:: EXERCISE INSTRUCTIONS ::
Beneath this task is a listing; retype all of it exactly.
*****
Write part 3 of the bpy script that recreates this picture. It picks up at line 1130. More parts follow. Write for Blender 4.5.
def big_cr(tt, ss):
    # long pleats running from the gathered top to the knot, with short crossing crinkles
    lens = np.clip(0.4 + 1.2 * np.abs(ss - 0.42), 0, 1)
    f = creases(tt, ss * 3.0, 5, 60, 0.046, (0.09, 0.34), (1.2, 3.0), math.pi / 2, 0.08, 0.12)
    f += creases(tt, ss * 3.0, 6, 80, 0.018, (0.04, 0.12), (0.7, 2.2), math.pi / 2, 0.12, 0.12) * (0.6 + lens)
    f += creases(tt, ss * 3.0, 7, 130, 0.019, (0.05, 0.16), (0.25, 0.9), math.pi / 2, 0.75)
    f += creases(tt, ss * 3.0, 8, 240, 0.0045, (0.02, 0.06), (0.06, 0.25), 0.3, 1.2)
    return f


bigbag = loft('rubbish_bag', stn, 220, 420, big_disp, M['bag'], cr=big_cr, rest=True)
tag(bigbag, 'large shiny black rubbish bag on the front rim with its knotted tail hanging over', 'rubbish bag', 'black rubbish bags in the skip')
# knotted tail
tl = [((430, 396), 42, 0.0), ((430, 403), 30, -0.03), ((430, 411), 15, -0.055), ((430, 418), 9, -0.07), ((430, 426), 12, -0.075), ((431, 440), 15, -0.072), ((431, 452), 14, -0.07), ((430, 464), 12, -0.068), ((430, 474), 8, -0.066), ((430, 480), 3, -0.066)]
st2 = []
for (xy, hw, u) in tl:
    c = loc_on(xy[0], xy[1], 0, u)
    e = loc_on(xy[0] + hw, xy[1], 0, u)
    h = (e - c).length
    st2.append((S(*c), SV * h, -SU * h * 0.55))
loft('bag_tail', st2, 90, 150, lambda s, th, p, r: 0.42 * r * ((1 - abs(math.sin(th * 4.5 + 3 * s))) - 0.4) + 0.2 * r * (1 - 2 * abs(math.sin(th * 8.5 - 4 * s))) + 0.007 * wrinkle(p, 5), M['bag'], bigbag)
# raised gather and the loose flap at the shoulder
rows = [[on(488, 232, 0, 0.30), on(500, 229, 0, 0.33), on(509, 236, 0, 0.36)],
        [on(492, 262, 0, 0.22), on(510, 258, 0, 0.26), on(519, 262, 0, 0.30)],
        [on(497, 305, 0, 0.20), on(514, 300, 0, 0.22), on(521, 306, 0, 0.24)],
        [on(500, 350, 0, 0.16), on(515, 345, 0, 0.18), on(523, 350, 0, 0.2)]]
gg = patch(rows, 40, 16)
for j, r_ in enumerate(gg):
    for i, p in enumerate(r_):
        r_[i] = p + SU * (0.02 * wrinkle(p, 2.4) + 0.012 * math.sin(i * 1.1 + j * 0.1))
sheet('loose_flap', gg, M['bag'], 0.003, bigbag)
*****
:: CORRECT RESPONSE ::
Write part 3 of the bpy script that recreates this picture. It picks up at line 1130. More parts follow. Write for Blender 4.5.
def big_cr(tt, ss):
    # long pleats running from the gathered top to the knot, with short crossing crinkles
    lens = np.clip(0.4 + 1.2 * np.abs(ss - 0.42), 0, 1)
    f = creases(tt, ss * 3.0, 5, 60, 0.046, (0.09, 0.34), (1.2, 3.0), math.pi / 2, 0.08, 0.12)
    f += creases(tt, ss * 3.0, 6, 80, 0.018, (0.04, 0.12), (0.7, 2.2), math.pi / 2, 0.12, 0.12) * (0.6 + lens)
    f += creases(tt, ss * 3.0, 7, 130, 0.019, (0.05, 0.16), (0.25, 0.9), math.pi / 2, 0.75)
    f += creases(tt, ss * 3.0, 8, 240, 0.0045, (0.02, 0.06), (0.06, 0.25), 0.3, 1.2)
    return f


bigbag = loft('rubbish_bag', stn, 220, 420, big_disp, M['bag'], cr=big_cr, rest=True)
tag(bigbag, 'large shiny black rubbish bag on the front rim with its knotted tail hanging over', 'rubbish bag', 'black rubbish bags in the skip')
# knotted tail
tl = [((430, 396), 42, 0.0), ((430, 403), 30, -0.03), ((430, 411), 15, -0.055), ((430, 418), 9, -0.07), ((430, 426), 12, -0.075), ((431, 440), 15, -0.072), ((431, 452), 14, -0.07), ((430, 464), 12, -0.068), ((430, 474), 8, -0.066), ((430, 480), 3, -0.066)]
st2 = []
for (xy, hw, u) in tl:
    c = loc_on(xy[0], xy[1], 0, u)
    e = loc_on(xy[0] + hw, xy[1], 0, u)
    h = (e - c).length
    st2.append((S(*c), SV * h, -SU * h * 0.55))
loft('bag_tail', st2, 90, 150, lambda s, th, p, r: 0.42 * r * ((1 - abs(math.sin(th * 4.5 + 3 * s))) - 0.4) + 0.2 * r * (1 - 2 * abs(math.sin(th * 8.5 - 4 * s))) + 0.007 * wrinkle(p, 5), M['bag'], bigbag)
# raised gather and the loose flap at the shoulder
rows = [[on(488, 232, 0, 0.30), on(500, 229, 0, 0.33), on(509, 236, 0, 0.36)],
        [on(492, 262, 0, 0.22), on(510, 258, 0, 0.26), on(519, 262, 0, 0.30)],
        [on(497, 305, 0, 0.20), on(514, 300, 0, 0.22), on(521, 306, 0, 0.24)],
        [on(500, 350, 0, 0.16), on(515, 345, 0, 0.18), on(523, 350, 0, 0.2)]]
gg = patch(rows, 40, 16)
for j, r_ in enumerate(gg):
    for i, p in enumerate(r_):
        r_[i] = p + SU * (0.02 * wrinkle(p, 2.4) + 0.012 * math.sin(i * 1.1 + j * 0.1))
sheet('loose_flap', gg, M['bag'], 0.003, bigbag)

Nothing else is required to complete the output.